The Electoral College was created by the founding fathers over 300 years ago to protect the masses from their ignorance. When our country was founded the average American couldn’t read or write well, if at all, nor was schooling top priority for the working classes. They believed that the majority of the middle and lower classes were not well educated enough to know what they needed to look for in a leader, when in all actuality the founding fathers themselves were unsure themselves. Now the literacy rate is much higher, but increased literacy doesn’t mean that Americans are any more knowledgeable about politics than in the past. It has been known that some people cast their vote depending on how attractive a certain candidate is, or based on one particular portion of their platform instead of analyzing everything the candidate stands for before casting their vote. Some say that the Electoral College keeps America from being too democratic. (Rackove 2004, 22) In cases such as the 2000 election, where the popular vote leaned toward Al Gore, the candidate with fewer electoral votes; many people felt that the electoral votes in the disputed states should be split between the two candidates. Unfortunately, that would undermine the whole electoral system. The question here is whether or not the system is obsolete. Judging from the political knowledge of the average American, the electoral system isn’t as outmoded as some believe. Even though it may not make sense at times, it still helps prevent the system from being too orderly and less complicated: the two things the founding fathers wanted to avoid at all costs. A disorderly government prevents it from gaining too much power, the electoral system helps keep it in check. Revamping the electoral system is not out of the question, but eliminating it would not be a wise idea, would take considerable deliberation, and many years would go by before any major changes could be implemented.
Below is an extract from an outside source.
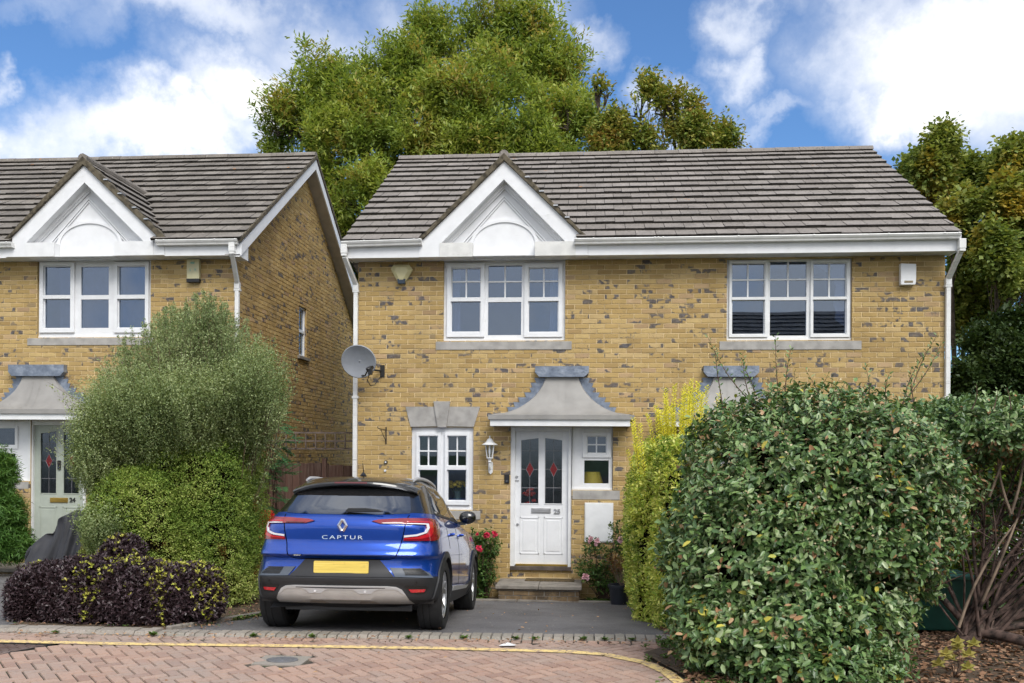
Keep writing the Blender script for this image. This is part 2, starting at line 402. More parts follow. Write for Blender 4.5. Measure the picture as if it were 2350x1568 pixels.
# ------------------------------------------------------------------ building helpers
def cut_rects(rect, holes):
    """subtract hole rectangles (u0,u1,z0,z1) from one brick rectangle"""
    out = [rect]
    for h in holes:
        nxt = []
        for (a, b, c, d) in out:
            if h[0] >= b-1e-6 or h[1] <= a+1e-6 or h[2] >= d-1e-6 or h[3] <= c+1e-6: nxt.append((a, b, c, d)); continue
            if h[0] > a: nxt.append((a, h[0], c, d))
            if h[1] < b: nxt.append((h[1], b, c, d))
            m0, m1 = max(a, h[0]), min(b, h[1])
            if h[2] > c: nxt.append((m0, m1, c, h[2]))
            if h[3] < d: nxt.append((m0, m1, h[3], d))
        out = nxt
    return [q for q in out if q[1]-q[0] > .012 and q[3]-q[2] > .012]
def brick_face(mb, o, ud, nd, W, z0, z1, holes, top=None, phase=0., reveal=.1, m=0, mm=1, vshift=0):
    """brickwork in stretcher bond. o: xy of the foot, ud: along the wall, nd: outwards; holes in (u0,u1,z0,z1)"""
    pt = lambda u, z, k: (o[0]+ud[0]*u+nd[0]*k, o[1]+ud[1]*u+nd[1]*k, z)
    nrow = int((z1-z0)/.075)+1; rr = random.Random(int(W*1000))
    flip = (ud[0]*nd[1]-ud[1]*nd[0]) > 0
    F = lambda f: f[::-1] if flip else f
    for i in range(nrow):
        za = z0+i*.075; zb = min(za+.065, z1)
        if zb-za < .015: continue
        u = -(phase+(i % 2)*.1125); 
        while u < W:
            ln = .215
            a, b = max(u, 0), min(u+ln, W)
            if b-a > .02:
                if not (top and top((a+b)/2) < zb-.01):
                    for (p, q, c, d) in cut_rects((a, b, za, zb), holes):
                        k = .0085+rr.uniform(-.0015, .0022); j = [rr.uniform(-.0022, .0022) for _ in range(8)]; e = .003
                        vs = [pt(p+j[0]*.5, c+j[1], 0), pt(q+j[2]*.5, c+j[3], 0), pt(q+j[4]*.5, d+j[5], 0), pt(p+j[6]*.5, d+j[7], 0),
                              pt(p+e+j[0], c+e+j[1], k), pt(q-e+j[2], c+e+j[3], k), pt(q-e+j[4], d-e+j[5], k), pt(p+e+j[6], d-e+j[7], k)]
                        mb.add(vs, [F(f) for f in [(4,5,6,7),(0,1,5,4),(1,2,6,5),(2,3,7,6),(3,0,4,7)]], m)
            u += .225
    # mortar bed behind, with the openings left out and their reveals
    us = sorted(set([0, W]+[min(max(h[k], 0), W) for h in holes for k in (0, 1)])); zs = sorted(set([z0, z1]+[min(max(h[k], z0), z1) for h in holes for k in (2, 3)]))
    if top:
        us = sorted(set(us+[W*i/16 for i in range(17)]))
    for i in range(len(us)-1):
        for j in range(len(zs)-1):
            uc, zc = (us[i]+us[i+1])/2, (zs[j]+zs[j+1])/2
            if any(h[0] < uc < h[1] and h[2] < zc < h[3] for h in holes): continue
            ta = top(us[i]) if top else 1e9; tb = top(us[i+1]) if top else 1e9
            if min(ta, tb) <= zs[j]+1e-4 and max(ta, tb) <= zs[j]+1e-4: continue
            mb.add([pt(us[i], zs[j], .001), pt(us[i+1], zs[j], .001), pt(us[i+1], min(zs[j+1], max(tb, zs[j])), .001), pt(us[i], min(zs[j+1], max(ta, zs[j])), .001)], [F((0,1,2,3))], mm)
    for h in holes:
        if reveal <= 0: continue
        a, b, c, d = h
        for (p, q) in (((a, c), (a, d)), ((b, d), (b, c)), ((a, d), (b, d)), ((b, c), (a, c))):
            mb.add([pt(p[0], p[1], .001), pt(q[0], q[1], .001), pt(q[0], q[1], -reveal), pt(p[0], p[1], -reveal)], [(0,1,2,3)], m)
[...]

Looking into the reformation of the electoral system is necessary as demonstrated by the 2000 and 2004 presidential elections. The system should not be done away with, but revamping it would do the country some good. The founders of this country did not want an entirely democratic system, and the Electoral College helps keep our government from becoming too orderly and efficient. The voting system is also in need of repair as shown in Florida in 2000 and Ohio in 2004. New voting options such as electronic voting and polling place internet voting are our most viable options for future elections, but are not ready for widespread use as of now.


Endnotes


Hitchens, Christopher. March 2005. "Ohio's odd Numbers." Vanity Fair. Vol. 78. p.410.

Levy, Steve. 2004. “The Trouble With E-Ballots.” Newsweek. Vol. 143 Iss. 26: p. 55.

Loncke, Mieke and Dumortier, Jos. 2004. "Online Voting: A Legal Perspective." International Review of Law, Computers, & Technology Vol. 18 Iss. 1: 59-79.

Rakove, Jack N. 2004. "Presidential Selection: Electoral Fallacies." Political Science Quarterly Vol. 119 Iss. 1: p. 21-38.

Solop, Frederick. 2001. “Digital Democracy Comes of Age: Internet Voting and the 2000 Arizona Democratic Primary Election,” PS: Political Science and Politics Vol. 34 Iss.. 2: pp. 289-293.